• _DIRECTIONS_
Return verbatim everything from the first line through the line that contains "return Vector(((u*c - v*s)", and stop there.

>>>

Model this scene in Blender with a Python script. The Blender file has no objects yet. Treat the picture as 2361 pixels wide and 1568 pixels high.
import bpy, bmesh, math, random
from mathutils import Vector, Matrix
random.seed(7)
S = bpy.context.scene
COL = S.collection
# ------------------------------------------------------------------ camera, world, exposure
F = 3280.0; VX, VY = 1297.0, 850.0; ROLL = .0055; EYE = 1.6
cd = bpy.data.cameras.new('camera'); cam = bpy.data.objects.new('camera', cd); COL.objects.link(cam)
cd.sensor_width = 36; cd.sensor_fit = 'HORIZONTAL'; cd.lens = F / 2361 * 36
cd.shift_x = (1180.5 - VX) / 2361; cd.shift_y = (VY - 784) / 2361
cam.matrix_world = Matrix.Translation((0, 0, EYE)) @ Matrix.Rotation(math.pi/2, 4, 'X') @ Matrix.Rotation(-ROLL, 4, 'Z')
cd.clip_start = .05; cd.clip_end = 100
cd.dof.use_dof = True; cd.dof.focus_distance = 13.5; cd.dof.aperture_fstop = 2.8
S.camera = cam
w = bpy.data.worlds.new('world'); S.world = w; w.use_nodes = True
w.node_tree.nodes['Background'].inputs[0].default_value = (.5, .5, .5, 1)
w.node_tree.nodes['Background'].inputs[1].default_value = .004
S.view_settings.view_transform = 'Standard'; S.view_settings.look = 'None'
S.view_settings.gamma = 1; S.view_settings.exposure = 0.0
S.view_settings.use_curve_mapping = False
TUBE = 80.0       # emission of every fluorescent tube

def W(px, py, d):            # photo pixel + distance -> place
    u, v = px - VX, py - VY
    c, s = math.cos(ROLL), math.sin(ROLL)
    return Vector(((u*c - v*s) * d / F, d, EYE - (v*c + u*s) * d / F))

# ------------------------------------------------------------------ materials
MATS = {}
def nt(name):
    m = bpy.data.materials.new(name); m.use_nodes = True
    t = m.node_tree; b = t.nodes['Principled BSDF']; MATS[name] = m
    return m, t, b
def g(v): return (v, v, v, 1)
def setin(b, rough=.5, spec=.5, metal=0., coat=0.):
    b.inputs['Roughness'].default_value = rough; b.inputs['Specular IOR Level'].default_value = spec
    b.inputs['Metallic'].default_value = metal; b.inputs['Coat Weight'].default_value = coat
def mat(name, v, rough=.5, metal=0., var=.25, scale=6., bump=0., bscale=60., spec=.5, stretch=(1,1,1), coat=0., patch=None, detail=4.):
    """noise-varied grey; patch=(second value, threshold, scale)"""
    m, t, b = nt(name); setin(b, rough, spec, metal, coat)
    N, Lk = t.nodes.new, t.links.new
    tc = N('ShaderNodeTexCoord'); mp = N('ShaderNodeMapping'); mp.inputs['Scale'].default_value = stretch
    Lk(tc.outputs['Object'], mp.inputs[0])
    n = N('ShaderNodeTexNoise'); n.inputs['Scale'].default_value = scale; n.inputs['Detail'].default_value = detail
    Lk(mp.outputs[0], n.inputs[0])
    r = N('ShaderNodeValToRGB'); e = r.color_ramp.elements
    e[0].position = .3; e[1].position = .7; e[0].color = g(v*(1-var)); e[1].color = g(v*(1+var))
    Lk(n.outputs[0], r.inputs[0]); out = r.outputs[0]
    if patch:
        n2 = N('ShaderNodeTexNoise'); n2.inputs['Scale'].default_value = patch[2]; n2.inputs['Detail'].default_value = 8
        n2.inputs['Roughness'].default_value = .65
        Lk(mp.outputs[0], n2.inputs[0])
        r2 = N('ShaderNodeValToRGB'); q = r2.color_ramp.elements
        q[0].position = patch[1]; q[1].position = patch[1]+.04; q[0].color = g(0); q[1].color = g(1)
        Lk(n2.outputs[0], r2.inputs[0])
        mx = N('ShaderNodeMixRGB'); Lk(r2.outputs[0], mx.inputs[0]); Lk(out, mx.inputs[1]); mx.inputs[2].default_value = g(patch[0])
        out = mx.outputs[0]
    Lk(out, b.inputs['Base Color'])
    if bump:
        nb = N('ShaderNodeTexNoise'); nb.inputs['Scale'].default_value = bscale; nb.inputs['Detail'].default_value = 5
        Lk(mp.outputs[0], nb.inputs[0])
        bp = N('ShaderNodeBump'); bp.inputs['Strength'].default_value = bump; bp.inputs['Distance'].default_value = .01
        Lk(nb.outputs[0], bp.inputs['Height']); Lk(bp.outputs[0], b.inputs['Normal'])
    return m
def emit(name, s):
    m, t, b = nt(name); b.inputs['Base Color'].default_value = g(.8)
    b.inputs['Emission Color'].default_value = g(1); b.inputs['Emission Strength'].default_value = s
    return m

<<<

• _RESULT OF THE TASK_
Model this scene in Blender with a Python script. The Blender file has no objects yet. Treat the picture as 2361 pixels wide and 1568 pixels high.
import bpy, bmesh, math, random
from mathutils import Vector, Matrix
random.seed(7)
S = bpy.context.scene
COL = S.collection
# ------------------------------------------------------------------ camera, world, exposure
F = 3280.0; VX, VY = 1297.0, 850.0; ROLL = .0055; EYE = 1.6
cd = bpy.data.cameras.new('camera'); cam = bpy.data.objects.new('camera', cd); COL.objects.link(cam)
cd.sensor_width = 36; cd.sensor_fit = 'HORIZONTAL'; cd.lens = F / 2361 * 36
cd.shift_x = (1180.5 - VX) / 2361; cd.shift_y = (VY - 784) / 2361
cam.matrix_world = Matrix.Translation((0, 0, EYE)) @ Matrix.Rotation(math.pi/2, 4, 'X') @ Matrix.Rotation(-ROLL, 4, 'Z')
cd.clip_start = .05; cd.clip_end = 100
cd.dof.use_dof = True; cd.dof.focus_distance = 13.5; cd.dof.aperture_fstop = 2.8
S.camera = cam
w = bpy.data.worlds.new('world'); S.world = w; w.use_nodes = True
w.node_tree.nodes['Background'].inputs[0].default_value = (.5, .5, .5, 1)
w.node_tree.nodes['Background'].inputs[1].default_value = .004
S.view_settings.view_transform = 'Standard'; S.view_settings.look = 'None'
S.view_settings.gamma = 1; S.view_settings.exposure = 0.0
S.view_settings.use_curve_mapping = False
TUBE = 80.0       # emission of every fluorescent tube

def W(px, py, d):            # photo pixel + distance -> place
    u, v = px - VX, py - VY
    c, s = math.cos(ROLL), math.sin(ROLL)
    return Vector(((u*c - v*s) * d / F, d, EYE - (v*c + u*s) * d / F))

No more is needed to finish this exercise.